Si de actores se trata, en la historia de las necrológicas debería incluirse el texto dedicado a Klaus Kinski por el director de cine Fernando Colomo y publicado en el diario español El País: “Mucha gente pensaba que estaba loco. Yo no lo creo así. Era un niño mimado, consentido y maleducado. De haber sido una persona mayor, sólo le cabría el calificativo de hijo de puta. Pero ahora se ha muerto y nos ha dejado. Descansemos en paz”.
Afortunadamente, encontramos entre las necrológicas notas que, valiéndose de la sinceridad para muchos otros incómoda, resaltan las cualidades de ciudadanos comunes cuyas virtudes pasan desapercibidas para la mayoría. Entre ellas, se podrían mencionar la de Michael Greenberg, cuyo espíritu filantrópico lo llevaba cada invierno a distribuir guantes a los sin techo de Manhattan. O aquel texto inolvidable de Alden Whitman, hablando del prolífico, aunque ahora poco recordado actor Richard Loo: “Murió por última vez ayer en Los Ángeles. Tenía 80 años y había actuado en unas 150 películas a lo largo de su carrera profesional. Había muerto en una buena cantidad de ellas”.
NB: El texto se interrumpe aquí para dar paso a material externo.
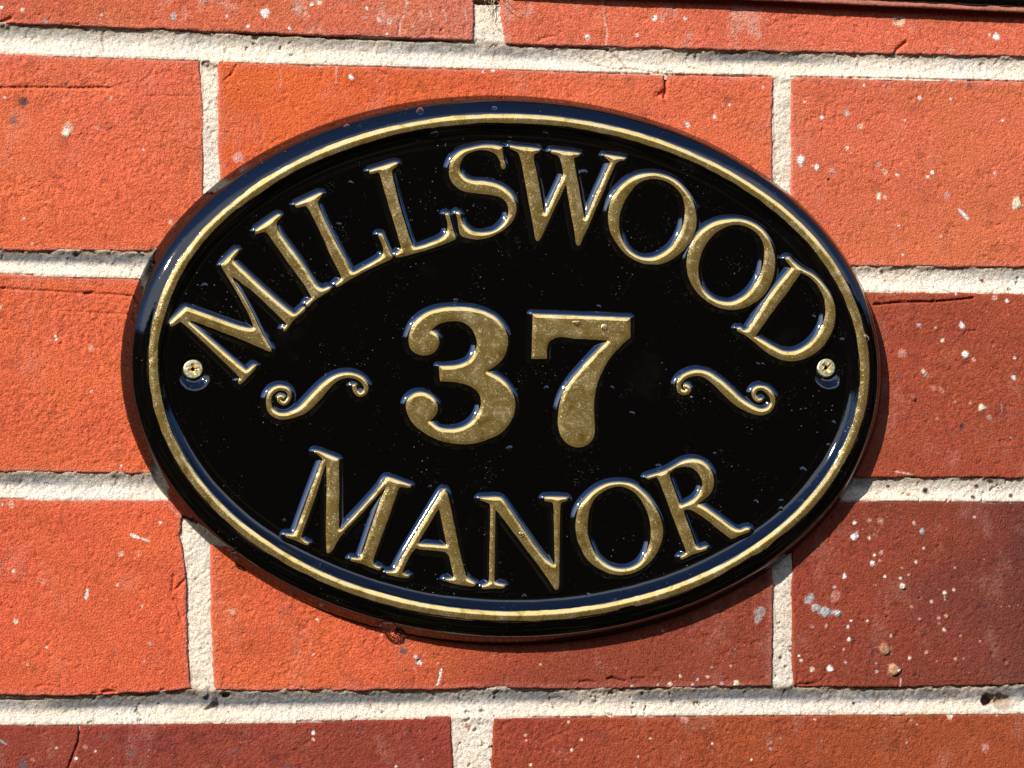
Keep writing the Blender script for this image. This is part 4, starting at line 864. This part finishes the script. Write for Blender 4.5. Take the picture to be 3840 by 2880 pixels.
for d in (
    (768, 1071, 11, None, 'clear water droplet left of the first letter, above its upper serif'),
    (1316, 687, 10, None, 'clear droplet between the tops of the two letters L'),
    (1272, 842, 9, None, 'clear droplet just right of the first letter L stem'),
    (2187, 648, 15, None, 'big clear droplet inside the right half of the letter W'),
    (1912, 517, 6, None, 'tiny clear droplet above the gap between S and W'),
    (2046, 502, 15, None, 'flat wide droplet under the border, above the letter W'),
    (1628, 500, 16, None, 'flat wide droplet under the border, left of the S'),
    (3052, 1189, 8, None, 'clear droplet inside the bowl of the letter D'),
    (3159, 1276, 10, None, 'clear droplet between the letter D and the border, above the right screw'),
    (2843, 1365, 7, None, 'left one of a droplet pair below the letter D'),
    (2862, 1367, 7, None, 'right one of a droplet pair below the letter D'),
    (1710, 1126, 8, F+1.2, 'droplet resting on the top of the numeral 3'),
    (1910, 1683, 12, None, 'droplet below the right side of the numeral 3'),
    (2246, 1150, 8, None, 'droplet above the bar of the numeral 7'),
    (2049, 1455, 9, None, 'droplet left of the foot of the numeral 7'),
    (2372, 1552, 10, None, 'droplet right of the foot of the numeral 7'),
    (2296, 1454, 7, None, 'droplet right of the stem of the numeral 7'),
    (2163, 1212, 13, F+1.7, 'droplet on the gold bar of the numeral 7, left one'),
    (2267, 1228, 13, F+1.7, 'droplet on the gold bar of the numeral 7, right one'),
    (3127, 1586, 9, None, 'upper droplet near the right border below the right screw'),
    (3108, 1670, 8, None, 'droplet near the right border, next below the upper one'),
    (3012, 1762, 12, None, 'large droplet on the black face left of the lower right border glint'),
    (3006, 1884, 14, None, 'dark bulging droplet against the lower right border'),
    (2929, 1879, 9, None, 'upper droplet beside the dark bulging droplet at lower right'),
    (2930, 1908, 9, None, 'lower droplet beside the dark bulging droplet at lower right'),
    (3245, 1266, 14, None, 'long droplet lying on the gold border at the right end'),
    (1958, 2004, 10, F+1.7, 'droplet on the gold diagonal of the letter N'),
    (1966, 2239, 10, None, 'droplet below the letter N, next to the border'),
    (2209, 2232, 9, None, 'droplet at the border below the lower letter O'),
    (2305, 2253, 9, None, 'droplet on the inner border slope below the letter R'),
    (1576, 419, 14, None, 'droplet on the black rim above the letter S'),
    (1301, 475, 10, None, 'droplet on the black rim at the upper left'),
    (1856, 407, 9, None, 'droplet on the black rim at the top middle'),
    (1614, 1826, 7, None, 'droplet above the letter A, to its left'),
    (2470, 1748, 9, F+1.2, 'droplet on the upper serif of the letter R'),
    (2681, 1702, 7, None, 'droplet above and right of the letter R'),
    (2836, 1882, 9, None, 'droplet right of the letter R leg'),
    (1066, 1952, 7, None, 'droplet left of the lower letter M'),
):
    drop(*d)

def pendant(px, py, r, label):
    # a drop hanging from the lower edge of the rim, in front of the wall
    h = 4.6; c = bp(px, py, h)[0]; R = r*PXMM
    Pp = catmull([(0.02, -1.15), (0.55, -1.0), (1.05, -0.5), (1.1, 0.0), (1.0, 0.45), (1.35, 0.9), (1.9, 1.15)], 6, closed=False)
    nu = 32; th = np.linspace(0, 2*math.pi, nu, endpoint=False)
    co = np.array([(R*p[0]*math.cos(t)*1.15, R*p[0]*math.sin(t)*0.9, R*p[1]) for p in Pp for t in th])
    n = len(Pp); f = [(k*nu+t, k*nu+(t+1) % nu, (k+1)*nu+(t+1) % nu, (k+1)*nu+t) for k in range(n-1) for t in range(nu)]
    o = link('water_drop', mesh_from('water_drop', co*MM, f), M_WATER, None, (c[0]*MM, -h*MM, c[1]*MM))
    return tag(o, label, 'droplet', 'water drops hanging from the sign')
pendant(1455, 2343, 23, 'water drop hanging under the bottom rim and casting a shadow')
pendant(880, 2078, 16, 'water drop hanging from the lower left rim by the mortar joint')

# ----------------------------------------------------------------------------
# projecting ledge at the top right
# ----------------------------------------------------------------------------
ledge = empty('wall_ledge', 150, 165)
tag(ledge, 'projecting brick ledge coated with glossy black tar at the upper right corner', 'ledge')
LO = (150, 165)
PRO = 5.2
ax = bp(2300, -24, PRO)[0]; bx = bp(4300, 67, PRO)[0]
ln = np.array(bx-ax); L = np.linalg.norm(ln); ln /= L; up2 = np.array([-ln[1], ln[0]])
def extrude_profile(name, prof_pts, mat, seed, amp):
    n = 700; s = np.linspace(-45, L+30, n)
    P = np.array(prof_pts); m = len(P)
    S, K = np.meshgrid(s, np.arange(m), indexing='ij')
    nv = fbm(S, K*1.7, 5, 4, seed)*amp+fbm(S, K*0.7, 28, 2, seed+3)*amp
    w = np.clip(P[:, 1]/4, 0, 1)[None]
    hh = P[:, 1][None]+nv*w; vv = P[:, 0][None]+0.6*fbm(S, K*2.1, 7, 3, seed+9)*amp*w
    x = ax[0]+ln[0]*S+up2[0]*vv; z = ax[1]+ln[1]*S+up2[1]*vv
    idx = np.arange(n*m).reshape(n, m)
    q = np.stack([idx[:-1, :-1], idx[1:, :-1], idx[1:, 1:], idx[:-1, 1:]], -1).reshape(-1, 4)
    me = mesh_from(name, np.c_[(x.ravel()-LO[0])*MM, -hh.ravel()*MM, (z.ravel()-LO[1])*MM], q)
    return link(name, me, mat, ledge)
M_PINK = mat_simple('ledge_brick', tuple(A(190, 105, 92)), 0.9, 700, 0.0006, 0.25)
extrude_profile('brick_lip', [(0.6, -2), (0.45, 1), (0.2, 3), (0.0, 4.6), (0.25, 5.2), (1.0, 5.3), (1.8, 5.25), (2.6, 5.1), (3.4, 4.8)], M_PINK, 51, 0.28)
extrude_profile('tar_coat', [(1.7, 3.0), (2.1, 5.2), (2.6, 5.9), (3.6, 6.3), (6, 6.6), (10, 6.4), (15, 6.5), (22, 6.4), (32, 6.4), (46, 6.0), (48, -2)], M_BLACK, 61, 0.55)

# dry rootlets hanging out of the joint at the top
rt = []
for P, w in (([(700, -60), (720, 20), (1000, 245), (1080, 228)], .16), ([(690, -60), (705, 15), (820, 120), (880, 210)], .12), ([(760, -60), (790, 0), (930, 120), (1030, 100)], .16),
             ([(350, -60), (370, 0), (400, 80), (470, 170)], .17), ([(505, -60), (500, 0), (492, 170), (480, 280)], .22), ([(590, -60), (570, 0), (520, 150), (530, 350), (620, 490)], .20),
             ([(420, -60), (440, 0), (470, 60)], .14), ([(600, -60), (610, 10), (640, 60)], .14), ([(540, -60), (545, 20), (500, 90)], .2)):
    Q = catmull(P, 8, closed=False); W = bp(1740+Q[:, 0]/4.885, Q[:, 1]/4.885, 1.6); rt.append((W, w))
co, f = [], []
for k, (W, w) in enumerate(rt):
    b0 = len(co); n = len(W)
    for i in range(n):
        t = W[min(i+1, n-1)]-W[max(i-1, 0)]; t = t/(np.linalg.norm(t)+1e-9); nn = np.array([-t[1], t[0]])
        ww = w*(1-0.6*i/n); hh = 1.7+0.5*math.sin(i*0.5+k)
        for a in range(6):
            c_, s2 = math.cos(a*math.pi/3), math.sin(a*math.pi/3)
            co.append((W[i, 0]+nn[0]*ww*c_, -hh-ww*s2, W[i, 1]+nn[1]*ww*c_))
    for i in range(n-1):
        for a in range(6):
            f.append((b0+i*6+a, b0+i*6+(a+1) % 6, b0+(i+1)*6+(a+1) % 6, b0+(i+1)*6+a))
org = np.array(co).mean(0)
tag(link('root_tuft', mesh_from('root_tuft', (np.array(co)-org)*MM, f), mat_simple('dry_root', (0.30, 0.2, 0.12), 0.8), None, tuple(org*MM)),
    'tuft of thin dry rootlets hanging over the mortar joint at the top', 'plant')
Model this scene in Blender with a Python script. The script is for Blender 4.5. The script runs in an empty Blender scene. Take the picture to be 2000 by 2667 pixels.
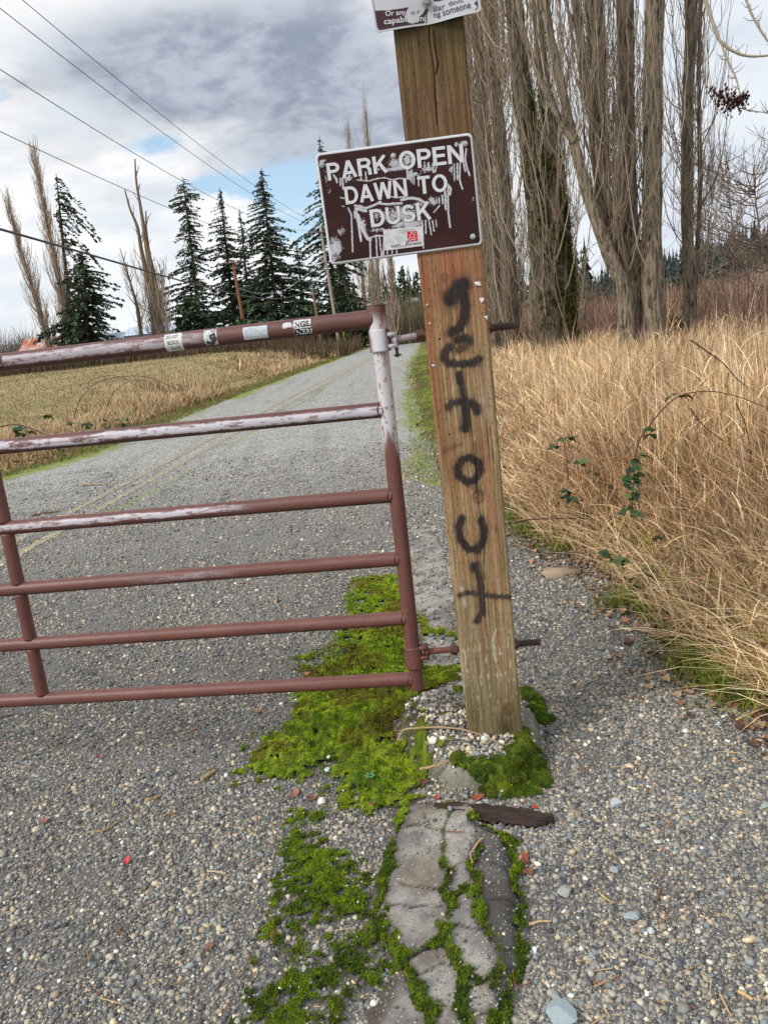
import bpy, math, random
import numpy as np
sc = bpy.context.scene
COL = sc.collection
rng = np.random.default_rng(11)
random.seed(5)
PI = math.pi

# ------------------------------------------------------------------ camera model (a real place measured from one view)
F_PX = 2000.0; CAM_H = 1.47; PITCH = math.radians(13.2); ROLL = math.radians(6.4)
Fv = np.array([0, math.cos(PITCH), -math.sin(PITCH)])
u0 = np.array([0, math.sin(PITCH), math.cos(PITCH)]); r0 = np.array([1., 0, 0])
Rv = r0*math.cos(ROLL) - u0*math.sin(ROLL); Uv = u0*math.cos(ROLL) + r0*math.sin(ROLL)
Cv = np.array([0, 0, CAM_H])
DS = 1.2055
def ray(x, y): return Fv*F_PX + Rv*(x*DS-1000) - Uv*(y*DS-1333.5)
def gp(x, y, z=0.0):
    d = ray(x, y); return Cv + d*((z-CAM_H)/d[2])
def atY(x, y, Y):
    d = ray(x, y); return Cv + d*(Y/d[1])
def on_plane(x, y, P, n):
    d = ray(x, y); return Cv + d*(np.dot(np.array(P)-Cv, n)/np.dot(d, n))
cam = bpy.data.cameras.new('camera'); camo = bpy.data.objects.new('camera', cam); COL.objects.link(camo)
cam.sensor_fit = 'VERTICAL'; cam.sensor_height = 36.0; cam.sensor_width = 27.0
cam.lens = F_PX/2667.0*36.0; cam.clip_start = 0.05; cam.clip_end = 6000
from mathutils import Matrix, Vector
Mx = Matrix((( Rv[0], Uv[0], -Fv[0], 0), (Rv[1], Uv[1], -Fv[1], 0), (Rv[2], Uv[2], -Fv[2], CAM_H), (0, 0, 0, 1)))
camo.matrix_world = Mx
sc.camera = camo

# ------------------------------------------------------------------ numeric helpers
def lin(r, g, b):
    v = np.array([r, g, b], float)/255.0
    return np.where(v <= 0.04045, v/12.92, ((v+0.055)/1.055)**2.4)
def h2(ix, iy, seed):
    ix = ix.astype(np.int64); iy = iy.astype(np.int64)
    h = (ix*374761393 + iy*668265263 + seed*1442695041) & 0xFFFFFFFF
    h = ((h ^ (h >> 13))*1274126177) & 0xFFFFFFFF
    h = (h ^ (h >> 16)) & 0xFFFFFFFF
    return h/4294967295.0
def vn(x, y, seed=0):
    x = np.asarray(x, float); y = np.asarray(y, float)
    ix = np.floor(x); iy = np.floor(y); fx = x-ix; fy = y-iy
    fx = fx*fx*(3-2*fx); fy = fy*fy*(3-2*fy)
    a = h2(ix, iy, seed); b = h2(ix+1, iy, seed); c = h2(ix, iy+1, seed); d = h2(ix+1, iy+1, seed)
    return (a*(1-fx)+b*fx)*(1-fy) + (c*(1-fx)+d*fx)*fy
def fbm(x, y, o=4, seed=0, g=0.5):
    s = 0; a = 1; t = 0
    for k in range(o):
        s = s + a*vn(np.asarray(x)*2**k+17.3*k, np.asarray(y)*2**k-9.1*k, seed+k); t += a; a *= g
    return s/t
def sst(a, b, x):
    t = np.clip((np.asarray(x, float)-a)/(b-a), 0, 1); return t*t*(3-2*t)
def seg_d(px, py, pts):
    best = np.full(np.shape(px), 1e9)
    for (ax, ay), (bx, by) in zip(pts[:-1], pts[1:]):
        vx = bx-ax; vy = by-ay; L = vx*vx+vy*vy+1e-12
        t = np.clip(((px-ax)*vx+(py-ay)*vy)/L, 0, 1)
        best = np.minimum(best, np.hypot(px-ax-t*vx, py-ay-t*vy))
    return best
def poly_sd(px, py, pts):            # signed distance, negative inside
    pts = [tuple(p[:2]) for p in pts]
    d = seg_d(px, py, pts+[pts[0]])
    ins = np.zeros(np.shape(px), bool)
    n = len(pts)
    for i in range(n):
        x1, y1 = pts[i]; x2, y2 = pts[(i+1) % n]
        c = ((y1 > py) != (y2 > py)) & (px < (x2-x1)*(py-y1)/((y2-y1) if y2 != y1 else 1e-9)+x1)
        ins ^= c
    return np.where(ins, -d, d)
def mix(a, b, t):
    t = np.asarray(t)[..., None]; return np.asarray(a)*(1-t) + np.asarray(b)*t
def crv(pts, n):                      # Catmull-Rom through points
    P = np.array(pts, float)
    if len(P) == 2: return P[0] + (P[1]-P[0])*np.linspace(0, 1, n)[:, None]
    Q = np.vstack([2*P[0]-P[1], P, 2*P[-1]-P[-2]]); m = len(P)-1
    t = np.linspace(0, m-1e-6, n); i = t.astype(int); f = (t-i)[:, None]
    a, b, c, d = Q[i], Q[i+1], Q[i+2], Q[i+3]
    return 0.5*(2*b + (c-a)*f + (2*a-5*b+4*c-d)*f*f + (3*b-a-3*c+d)*f**3)

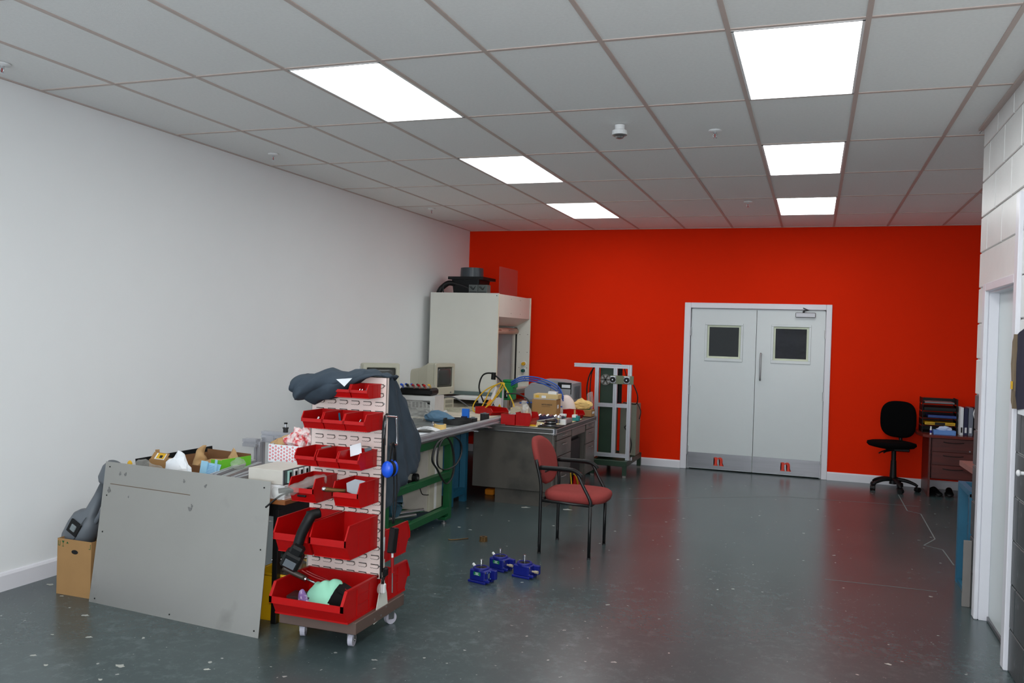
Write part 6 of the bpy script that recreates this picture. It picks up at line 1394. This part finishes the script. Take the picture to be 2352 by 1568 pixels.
# on the office desk
t = thing('letter_tray', 'black five tier letter tray on the mahogany desk', 'letter tray', (1.79, 6.8, oz))
for k in range(5):
    z = oz+.002+k*.082
    bm = B(); box(bm, (1.605, 6.66, z), (1.965, 6.98, z+.004)); box(bm, (1.605, 6.66, z), (1.609, 6.98, z+.06)); box(bm, (1.961, 6.66, z), (1.965, 6.98, z+.06)); box(bm, (1.609, 6.976, z), (1.961, 6.98, z+.05)); P('tray', bm, M_black, t)
for x in (1.607, 1.957): 
    for y in (6.70, 6.95): P('riser', bx((x-.002, y-.008, oz+.001), (x+.008, y+.008, oz+.39)), M_black, t)
single('blue_folder', bx((1.665, 6.675, oz+.171), (1.955, 6.93, oz+.20), bev=.002), mat('blue_folder_board', (40, 66, 130), .6), 'blue folder in the middle tier of the letter tray', 'folder')
t = thing('yellow_reference_book', 'yellow book with a dark block on its spine in the letter tray', 'book', (1.78, 6.8, oz+.09))
P('cover', bx((1.635, 6.672, oz+.089), (1.945, 6.92, oz+.122), bev=.002), M_yellow, t); P('dark_block', bx((1.737, 6.6705, oz+.091), (1.842, 6.6718, oz+.12)), M_ink, t)
text('TELEPHONE', .017, plane_m((1.688, 6.6712, oz+.105), (1, 0, 0), (0, 0, 1)), M_ink, t); text('CONTACTS', .015, plane_m((1.892, 6.6712, oz+.105), (1, 0, 0), (0, 0, 1)), M_ink, t)
single('top_papers', bx((1.625, 6.67, oz+.334), (1.93, 6.95, oz+.350), bev=.003), mat('grey_glossy_folder', (120, 126, 130), .3), 'glossy grey wallet in the top tier of the letter tray', 'folder')
single('black_files', bx((1.62, 6.68, oz+.252), (1.95, 6.95, oz+.29), bev=.003), M_black, 'black file in the second tier from the top of the letter tray', 'folder')
t = thing('correction_pen', 'white bottle with printed label standing at the desk front', 'bottle', (1.676, 6.48, oz)); bm = B(); cyl(bm, (1.676, 6.48, oz), (1.676, 6.48, oz+.062), .011); P('bottle', bm, M_whitep, t); bm = B(); cyl(bm, (1.676, 6.48, oz+.062), (1.676, 6.48, oz+.088), .008); P('cap', bm, M_whitep, t); bm = B(); cyl(bm, (1.676, 6.48, oz+.015), (1.676, 6.48, oz+.045), .0114); P('label', bm, M_inkb, t)
t = thing('tissue_box', 'pale blue tissue box on the mahogany desk', 'tissue box', (1.81, 6.52, oz)); P('box_body', bx((1.705, 6.46, oz), (1.925, 6.58, oz+.05), bev=.003), M_bluebox, t); bm = crumple((1.82, 6.52, oz+.045), (.075, .035, .03), 111, .35); P('tissue', bm, mat('pale_tissue', (190, 206, 232), .8), t)
for k, (x, w_, h_, m_, lab, lbm) in enumerate(((1.975, .032, .31, M_paper, 'white ring binder, leftmost on the mahogany desk', M_ink), (2.012, .04, .305, M_navy, 'dark purple-blue binder right of the white one', M_paper), (2.057, .045, .31, mat('grey_binder', (112, 118, 132), .5), 'grey binder with a white spine label', M_paper), (2.107, .045, .31, M_black, 'black lever arch file with a cream label', M_cream), (2.157, .062, .31, M_black, 'black lever arch file with ring hole next to the block wall', M_cream))):
    t = thing('ring_binder', lab, 'binder', (x+w_/2, 6.7, oz), 0, 'binders on the mahogany desk')
    P('cover', bx((x, 6.55, oz), (x+w_, 6.80, oz+h_), bev=.002), m_, t); P('spine_label', bx((x+w_*.25, 6.5485, oz+.03 if k < 3 else oz+.10), (x+w_*.75, 6.55, oz+.09 if k < 3 else oz+.18)), lbm, t)
    if k == 4:
        bm = B(); tube(bm, [(x+w_/2+.012*math.cos(a), 6.547, oz+.065+.012*math.sin(a)) for a in [q*2*math.pi/12 for q in range(12)]], .002, closed=True, sm=0); P('finger_ring', bm, M_chrome, t)
single('grey_holder', bx((2.15, 6.47, oz+.19), (2.24, 6.545, oz+.31), bev=.004), mat('grey_binder', (112, 118, 132), .5), 'grey plastic holder in front of the rightmost binders', 'holder')
single('hanging_cable', (lambda b_: (tube(b_, [(2.12, 6.53, oz+.31), (2.10, 6.52, oz+.25), (2.115, 6.53, oz+.20)], .007), b_)[1])(B()), M_whitep, 'white cable loop over the right-hand binders', 'cable')
# ================================================================== BEHIND THE RIGHT WALL EDGE
t = thing('blue_stand', 'blue painted angle iron stand at the end of the block wall', 'stand', (1.65, 2.9, 0))
for x in (1.45, 1.95):
    for y in (2.30, 2.74):
        bm = B(); box(bm, (x-.03, y-.025, 0), (x+.03, y-.019, .70)); box(bm, (x-.03, y-.019, 0), (x-.024, y+.025, .70)); P('leg', bm, M_bluep, t)
for a, b_ in (((1.42, 2.275, .68), (1.98, 2.32, .715)), ((1.42, 2.72, .68), (1.98, 2.765, .715)), ((1.42, 2.32, .68), (1.46, 2.72, .715)), ((1.44, 2.725, .415), (1.96, 2.755, .428)), ((1.425, 2.32, .0), (1.45, 2.72, .03))): P('rail', bx(a, b_), M_bluep, t)
t = thing('red_brown_bench', 'bench with a red brown top and blue frame beyond the block wall', 'workbench', (1.9, 3.9, 0))
bm = B(); prism(bm, [(1.555, 3.66), (1.585, 2.88), (2.3, 2.88), (2.3, 3.66)], .715, .755, 'z'); P('worktop', bm, M_redbrown, t)
bm = B(); prism(bm, [(1.60, .715), (1.72, .715), (1.72, .45), (1.68, .45)], 2.92, 2.95, 'y'); P('gusset', bm, M_bluep, t)
for x, y in ((1.70, 2.96), (2.24, 2.96), (1.70, 3.58), (2.24, 3.58)): P('leg', bx((x-.025, y-.025, 0), (x+.025, y+.025, .715)), M_bluep, t)
single('leaning_plank', bx((1.368, 2.105, 0), (1.415, 2.125, .425), bev=.002), M_concrete, 'short grey plank standing against the end of the block wall', 'plank')
# coat of folded sheets hanging beside the side door
t = thing('hanging_coat', 'brown and navy cloth hanging on the wall right of the side door', 'coat', (1.39, .93, 1.36))
def hang(pts, thick, m_, name, seed):
    bm = B(); prism(bm, pts, 1.412-thick, 1.412, 'x'); bmesh.ops.triangulate(bm, faces=bm.faces); bmesh.ops.subdivide_edges(bm, edges=bm.edges, cuts=3, use_grid_fill=True)
    for v in bm.verts: v.co.x -= .008*abs(noise.noise(v.co*25+Vector((seed, 0, 0))))
    P(name, bm, m_, t)
hang([(.975, 1.70), (.93, 1.74), (.90, 1.45), (.925, 1.36), (.95, 1.40), (.985, 1.55)], .028, mat('olive_brown_cloth', (120, 104, 84), .9), 'brown_fold', 1)
hang([(.90, 1.74), (.70, 1.78), (.66, 1.38), (.86, 1.36), (.90, 1.45)], .02, mat('dark_navy_cloth', (24, 22, 48), .9), 'navy_fold', 2)
hang([(1.0, 1.47), (.98, 1.50), (.975, 1.40), (1.005, 1.42)], .02, mat('dark_navy_cloth', (24, 22, 48), .9), 'navy_corner', 3)
P('yellow_patch', bx((1.372, .905, 1.46), (1.378, .93, 1.50)), M_yellow, t); P('white_card', bx((1.395, .72, 1.34), (1.405, .86, 1.38)), M_paper, t)
t = thing('wall_hook', 'white hook on the charcoal wall at the right edge of the picture', 'hook', (1.40, .72, 1.06)); bm = B(); cyl(bm, (1.418, .72, 1.06), (1.385, .72, 1.06), .009); sph(bm, (1.38, .72, 1.06), .016, (.7, 1, 1)); P('knob', bm, M_whitep, t)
Mirando con perspectiva, quizás lo que cuesta aceptar de los obituarios es que la vida, los muchos días y las muchas noches, el dolor y la felicidad, las esperanzas y los desencantos, todo, y no importa cuánto se viva, es un material que finalmente puede resumirse en pocas palabras sin excepciones. Así y todo, no deja de ser inquietante la confesión de la escritora Margalit Fox, especializada en la materia: “Estamos muy contentos en decir que en The New York Times, la de los obituarios es una de las secciones con más contenido de periódico”.